Rubbing salt in the wound, an avalanche destroys their transport and leaves Crosshair and Mayday stranded in the icy terrain, akin to Luke on Hoth in The Empire Strikes Back. Despite Crosshair telling Mayday earlier in the episode that he would leave him behind in favor of the mission, a fatigued Crosshair carries an injured, freezing Mayday back to the outpost. The grueling walk culminates in a final interaction with Lieutenant Nolan, who has quickly become the most dislikable character in The Bad Batch to date. Ignoring Mayday’s precarious state of health, in favor of punishing the Clones for failing to complete the mission, Nolan lets Mayday die. This proves to be the last straw for Crosshair, who, in an applause-worthy moment, shoots and kills Lieutenant Nolan. So, after almost two full seasons, Crosshair has finally come to the conclusion that the Empire is evil and not worthy of his loyalty. It’s an incredible relief that Brad Rau, Jennifer Corbett, and the rest of the team behind The Bad Batch managed to land this arc for Crosshair so well. A journey that could have easily come across as forced or arrived at an unsatisfying conclusion is handled so well, with Crosshair’s realization of the Empire’s tyranny evoking the brilliance of Kino Loy’s change of heart in Andor

The selfless Crosshair awakens to find himself in the captivity of the Empire’s Advanced Science division on Mount Tantiss, which is quickly becoming one of the most intriguing locations in Star Wars canon. It remains unclear what Doctor Hemlock and company want with Crosshair, but it’s safe to say they’re up to no good. With just four episodes left of the season, the various plot threads of the series in Clone Force 99, Crosshair, and Doctor Hemlock, all seem to be converging for a thrilling few final installments.

Verdict: 9.75/10

Leave it to Crosshair to lead the best episode of The Bad Batch this season so far.
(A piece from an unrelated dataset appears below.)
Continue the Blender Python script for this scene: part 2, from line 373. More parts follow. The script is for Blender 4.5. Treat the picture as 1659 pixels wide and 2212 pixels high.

A harrowing and tragic tale of the fall of Clone Troopers, “The Outpost” pulls The Bad Batch’s central themes of Clone mistreatment and the lack of care for Veterans following the resolution of war into an episode as enthralling as it is emotional. Careful preparation and intricate writing contribute to a logical and satisfying change in Crosshair’s allegiance that is reminiscent of Kino Loy’s character arc in the recent season of Andor. With such a stunning episode of Star Wars storytelling, it’s becoming clear that The Bad Batch has excelled most this season in episodes or arcs in which the titular crew is put to the side or absent altogether. Optimistically, this speaks to the sheer quality of some of The Bad Batch’s installments this season, although there’s an interpretation of this situation that suggests the season would benefit from heavier character work in Clone Force 99-centric episodes. Regardless, “The Outpost” is a must-watch Star Wars story and one with disturbingly relevant parallels to real life.